Representation learning aims to extract meaningful lower-dimensional embeddings from data, known as representations. Despite its widespread application, there is no established definition of a ``good'' representation. Typically, the representation quality is evaluated based on its performance in downstream tasks such as clustering, de-noising, etc. However, this task-specific approach has a limitation where a representation that performs well for one task may not necessarily be effective for another. This highlights the need for a more agnostic formulation, which is the focus of our work. We propose a downstream-agnostic formulation: when inherent clusters exist in the data, the representations should be specific to each cluster. Under this idea, we develop a meta-algorithm that jointly learns cluster-specific representations and cluster assignments. As our approach is easy to integrate with any representation learning framework, we demonstrate its effectiveness in various setups, including Autoencoders, Variational Autoencoders, Contrastive learning models, and Restricted Boltzmann Machines.

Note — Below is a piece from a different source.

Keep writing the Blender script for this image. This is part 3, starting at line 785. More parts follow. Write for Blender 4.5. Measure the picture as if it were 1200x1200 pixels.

We qualitatively compare our cluster-specific embeddings to standard embeddings and downstream tasks such as de-noising and clustering. While our method slightly increases runtime and parameters compared to the standard model, the experiments clearly show that it extracts the inherent cluster structures in the data, resulting in improved performance in relevant applications.

Cluster Specific Representation Learning

TL;DR

This work addresses the intrinsic structure of data by proposing a downstream-agnostic, cluster-specific representation learning framework. It formalizes a tensorized objective that jointly learns cluster assignments and cluster-specific encoders/decoders, and introduces a scalable partial tensorization approach that keeps parameters manageable by sharing a base encoder before cluster-specific heads. The framework is instantiated across Autoencoders, Variational Autoencoders, Contrastive Losses, and Boltzmann Machines (TAE/PTAE, TVAE, TCL, TRBM), with extensive numerical evidence showing improvements in clustering accuracy and denoising when data exhibit inherent clusters. While incurring some runtime and parameter overhead, the approach effectively uncovers intrinsic cluster structure and enhances performance on relevant tasks, offering a general, integrable paradigm for cluster-aware representation learning.

Abstract

Representation learning aims to extract meaningful lower-dimensional embeddings from data, known as representations. Despite its widespread application, there is no established definition of a ``good'' representation. Typically, the representation quality is evaluated based on its performance in downstream tasks such as clustering, de-noising, etc. However, this task-specific approach has a limitation where a representation that performs well for one task may not necessarily be effective for another. This highlights the need for a more agnostic formulation, which is the focus of our work. We propose a downstream-agnostic formulation: when inherent clusters exist in the data, the representations should be specific to each cluster. Under this idea, we develop a meta-algorithm that jointly learns cluster-specific representations and cluster assignments. As our approach is easy to integrate with any representation learning framework, we demonstrate its effectiveness in various setups, including Autoencoders, Variational Autoencoders, Contrastive learning models, and Restricted Boltzmann Machines. We qualitatively compare our cluster-specific embeddings to standard embeddings and downstream tasks such as de-noising and clustering. While our method slightly increases runtime and parameters compared to the standard model, the experiments clearly show that it extracts the inherent cluster structures in the data, resulting in improved performance in relevant applications.

Paper Structure

This paper contains 21 sections, 10 equations, 13 figures.

Figures (13)

  • Figure 1: Representations obtained by a linear AE. Left: full dataset and representation of the full dataset (illustrated by the arrow). Right: cluster specific representations.
  • Figure 2: Performance of AE, TAE and PTAE. Left: clustering obtained by different models with k-means as benchmark. Plotted is ARI (higher is better). Center: de-noising of different models. MSE in log-scale (lower is better). Right: number of parameters in each considered model.
  • Figure 3: Top row: samples from the latent space. The very left plots shows samples from the latent space of the standard VAE. The following three plots show samples from the cluster specific latent spaces of the TVAE. Middle row: embedding of training samples. Embedding of training data-points using the standard VAE and TVAE. Plotted is the obtained mean as well as the contour lines of Gaussian model. Top row: embedding of test samples. Same setting as the middle row but for unseen data-points.
  • Figure 4: Illustration of the embedding obtained from the (tensorized) contrastive loss. Columns:left shows standard CL setting and right shows the TCL setup. Rows:top row shows the embedding obtained without any class information and bottom row shows the embedding obtained under class information.
  • Figure 5: Reconstruction through TRBM. Left: true samples Middle/Right: reconstruction for class one and two.